PTs reporter bags 2015 fact-checking award
PTs reporter bags 2015 fact-checking award
By Segun Ayobami with PTs
REMIUM TIMES, Nigeria’s leading investigative newspaper, shone like a million stars on Thursday night after one of its reporters was named winner of the prestigious, continent-wide African Fact-Checking Award.
To win the coveted prize, Ben Ezeamalu, PREMIUM TIMES’ Metro Editor, beat two other finalists – Philip de Wet of the Mail & Guardian in South Africa and Pieter-Louis Myburgh, from the Rapport/City Press (members of the Media24 news group in South Africa).
Messrs Wet and Myburgh were named first and second runners up respectively.
“I’m grateful to God for this award and I want to dedicate it to the fantastic team at PREMIUM TIMES for the encouragement and support,” Mr. Ezeamalu, who also heads the newspaper’s Lagos operations, said while receiving the award.
It was a night of glitz and glamour at the Birchwood Hotel and OR Tambo Conference Centre in Johannesburg with media leaders across Africa as well as Ameenah Gurib-Fakim, the President of Mauritius, in attendance.
Musikilu Mojeed, PREMIUM TIMES’ Managing Editor, said the award is a proof of hard work and professionalism at the newspaper.
“It’s an added boost to our resolve to always hold government officials, public figures, and corporations accountable,” Mr. Mojeed said.
“Rewards like this show that we are not working in vain and it will no doubt motivate our staff who toil day and night to enhance the people’s right to know. It shows that the world is noticing the modest effort we are making to the stability of our community.”
Eric Chinje, Chief Executive Officer of African Media Initiative, said it was a difficult task arriving at the final shortlist.
Peter Cunliff-Jones, the co-founder of Africa Check, said fact-checking has become an important part of journalism.
“The winning entry met all the criteria of fact-checking,” Mr. Cunliff-Jones said.
“It even challenged claims by a respected lawyer and a Nobel laureate.”
Judges had in September shortlisted seven candidates out of 51 entries from more than 15 African countries for the award.
Mr. Ezeamalu won the award with his report that debunked claims made about legislation on the age of sexual consent in Nigeria.
In June, Nobel laureate, Wole Soyinka, and human rights lawyer, Femi Falana, said the Nigeria’s Sexual Offences Law encouraged the defilement of minors by setting the age of sexual consent at 11 years, sparking outrage across the country.
But in reality, the law stipulates a life imprisonment term for anyone who has sex with someone under 18 years.
The entries were judged by a six-member jury of African and European journalists.

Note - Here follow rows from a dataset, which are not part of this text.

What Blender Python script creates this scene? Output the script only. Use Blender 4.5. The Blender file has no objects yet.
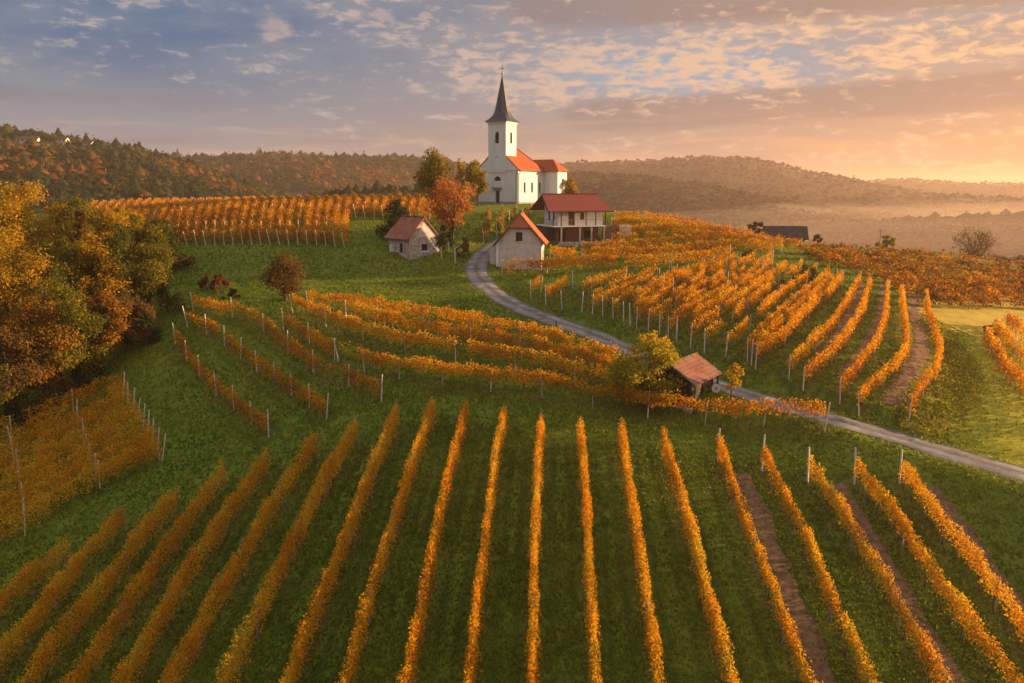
import bpy, bmesh, math, random
import numpy as np
from mathutils import Vector, Matrix
R = math.radians
rng = np.random.default_rng(11)
random.seed(5)
scn = bpy.context.scene
COL = scn.collection

# ------------------------------------------------------------------ camera
W, Hh, FP = 1024, 683, 800.0
PITCH = math.atan((341.5 - 190.0) / FP)
cam_d = bpy.data.cameras.new('camera')
cam_d.sensor_width = 36.0
cam_d.lens = FP / W * 36.0
cam_d.clip_start = 0.5
cam_d.clip_end = 20000
cam = bpy.data.objects.new('camera', cam_d)
COL.objects.link(cam)
cam.rotation_euler = (math.pi / 2 - PITCH, 0, 0)
scn.camera = cam
SUN_AZ, SUN_EL = 76.0, 8.0

def ray(px, py):
    """direction of a photo pixel, scaled to unit forward distance: x/d, z/d"""
    px = np.asarray(px, float); py = np.asarray(py, float)
    xc = (px - 512) / FP; yc = (341.5 - py) / FP
    Y = math.cos(PITCH) + math.sin(PITCH) * yc
    Z = -math.sin(PITCH) + math.cos(PITCH) * yc
    return xc / Y, Z / Y

def at(px, py, d):
    a, b = ray(px, py)
    return np.array([a * d, d, b * d], float)

# ------------------------------------------------------------------ noise
def _hash(ix, iy, seed):
    n = (ix.astype(np.int64) * 374761393 + iy.astype(np.int64) * 668265263 + seed * 1442695041) & 0x7fffffff
    n = ((n ^ (n >> 13)) * 1274126177) & 0x7fffffff
    n = n ^ (n >> 16)
    return (n & 0xffff) / 65535.0

def vnoise(x, y, seed=0):
    x = np.asarray(x, float); y = np.asarray(y, float)
    ix = np.floor(x); iy = np.floor(y)
    fx = x - ix; fy = y - iy
    fx = fx * fx * (3 - 2 * fx); fy = fy * fy * (3 - 2 * fy)
    a = _hash(ix, iy, seed); b = _hash(ix + 1, iy, seed)
    c = _hash(ix, iy + 1, seed); d = _hash(ix + 1, iy + 1, seed)
    return (a + (b - a) * fx) * (1 - fy) + (c + (d - c) * fx) * fy

def fbm(x, y, seed=0, octv=4):
    s = 0; a = 0.5
    for k in range(octv):
        s = s + a * vnoise(x * 2 ** k, y * 2 ** k, seed + k * 17)
        a *= 0.5
    return s

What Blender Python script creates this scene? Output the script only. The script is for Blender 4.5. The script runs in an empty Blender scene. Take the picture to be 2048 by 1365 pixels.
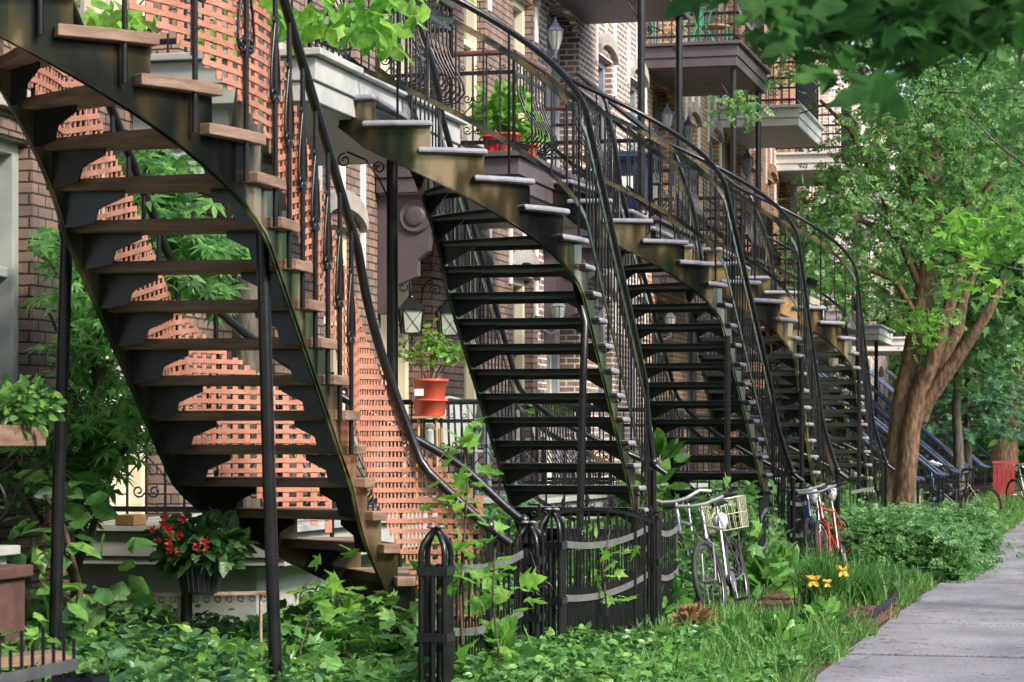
import bpy, math, random
import numpy as np
from mathutils import Vector, Matrix
random.seed(7); rng = np.random.default_rng(7)
SC = bpy.context.scene
# ---------------------------------------------------------------- camera
F, XV, YH, EYE = 5000.0, 2250.0, 885.0, 1.45      # focal length, street vanishing point, horizon (px of a 2048 wide frame), eye height
TH = math.atan((XV-1024)/F); CT, ST = math.cos(TH), math.sin(TH)
cd = bpy.data.cameras.new('camera'); cam = bpy.data.objects.new('camera', cd); SC.collection.objects.link(cam)
cam.location = (0, 0, EYE); cam.rotation_euler = (math.pi/2, 0, TH)
cd.sensor_width = 36; cd.lens = 36*F/2048; cd.shift_y = (YH-682.5)/2048; cd.clip_end = 800; cd.dof.use_dof = True; cd.dof.focus_distance = 17.5; cd.dof.aperture_fstop = 8; cd.clip_start = .1
SC.camera = cam
# ---------------------------------------------------------------- sky and sun
SUN_EL, SUN_AZ = math.radians(38), math.radians(118)      # azimuth from +Y towards +X: over the street, a little behind the camera
w = bpy.data.worlds.new("World"); SC.world = w; w.use_nodes = True
nt = w.node_tree; bg = nt.nodes['Background']; sky = nt.nodes.new('ShaderNodeTexSky')
sky.sky_type = 'NISHITA'; sky.sun_disc = False; sky.sun_elevation = SUN_EL; sky.sun_rotation = SUN_AZ
sky.air_density = 1.0; sky.dust_density = 2.5; sky.ozone_density = 1.0
nt.links.new(sky.outputs[0], bg.inputs[0]); bg.inputs[1].default_value = .15
sl = bpy.data.lights.new('sun', 'SUN'); so = bpy.data.objects.new('sun', sl); SC.collection.objects.link(so)
sl.energy = 2.2; sl.angle = math.radians(9); sl.color = (1, .9, .76)
sdir = Vector((math.sin(SUN_AZ)*math.cos(SUN_EL), math.cos(SUN_AZ)*math.cos(SUN_EL), math.sin(SUN_EL)))
so.rotation_euler = sdir.to_track_quat('Z', 'Y').to_euler(); so.location = (12, -6, 14)
SC.view_settings.view_transform = 'Standard'; SC.view_settings.look = 'None'; SC.view_settings.gamma = 1
SC.view_settings.exposure = 1.22

# ---------------------------------------------------------------- where things stand
def at(x, y, d):                                   # point of the place seen at photo pixel (x, y), d metres deep
    c = (x-1024)/F*d; z = EYE-(y-YH)/F*d
    return Vector((c*CT-d*ST, c*ST+d*CT, z))
def sX(x, X): return (XV-x)*CT/abs(X)              # px per metre on the lengthwise plane X
def atX(x, y, X): return at(x, y, F/sX(x, X))
def YX(x, X): return atX(x, 0, X).y
# ---------------------------------------------------------------- materials
def newmat(name):
    m = bpy.data.materials.new(name); m.use_nodes = True; return m, m.node_tree, m.node_tree.nodes['Principled BSDF']
def pm(name, c1, c2=None, scale=6, rough=.6, metal=0, bump=0, bscale=None, detail=5, spec=None, stretch=None, coat=0):
    m, t, b = newmat(name); N, L = t.nodes, t.links
    b.inputs['Roughness'].default_value = rough; b.inputs['Metallic'].default_value = metal
    if coat: b.inputs['Coat Weight'].default_value = coat; b.inputs['Coat Roughness'].default_value = .15
    if spec is not None: b.inputs['Specular IOR Level'].default_value = spec
    tc = N.new('ShaderNodeTexCoord'); vec = tc.outputs['Object']
    if stretch:
        mp = N.new('ShaderNodeMapping'); mp.inputs['Scale'].default_value = stretch; L.new(vec, mp.inputs[0]); vec = mp.outputs[0]
    if c2 is None: b.inputs['Base Color'].default_value = (*c1, 1)
    else:
        n = N.new('ShaderNodeTexNoise'); n.inputs['Scale'].default_value = scale; n.inputs['Detail'].default_value = detail
        L.new(vec, n.inputs['Vector'])
        r = N.new('ShaderNodeValToRGB'); r.color_ramp.elements[0].position = .35; r.color_ramp.elements[1].position = .68
        r.color_ramp.elements[0].color = (*c1, 1); r.color_ramp.elements[1].color = (*c2, 1)
        L.new(n.outputs[0], r.inputs[0]); L.new(r.outputs[0], b.inputs['Base Color'])
    if bump:
        n2 = N.new('ShaderNodeTexNoise'); n2.inputs['Scale'].default_value = bscale or scale*4; n2.inputs['Detail'].default_value = 6
        L.new(vec, n2.inputs['Vector'])
        bp = N.new('ShaderNodeBump'); bp.inputs['Strength'].default_value = bump; bp.inputs['Distance'].default_value = .02
        L.new(n2.outputs[0], bp.inputs['Height']); L.new(bp.outputs[0], b.inputs['Normal'])
    return m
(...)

The African Fact-Checking Awards were launched in 2014 by Africa Fact Check and its partner, the AFP Foundation, the non-profit media training arm of the AFP news agency.
“They were created to honour the best investigative fact-checking carried out by African journalists each year,” the organizers said.
The inaugural edition of the awards, in 2014, were won by a team from Ghana, with runners up from Kenya and Zambia.
Thursday’s award came one month after Ibanga Isine, PREMIUM TIMES’ Regional Editor, was named winner of the News Impact category at the CNN Multichoice African Journalist of the Year Awards in Kenya.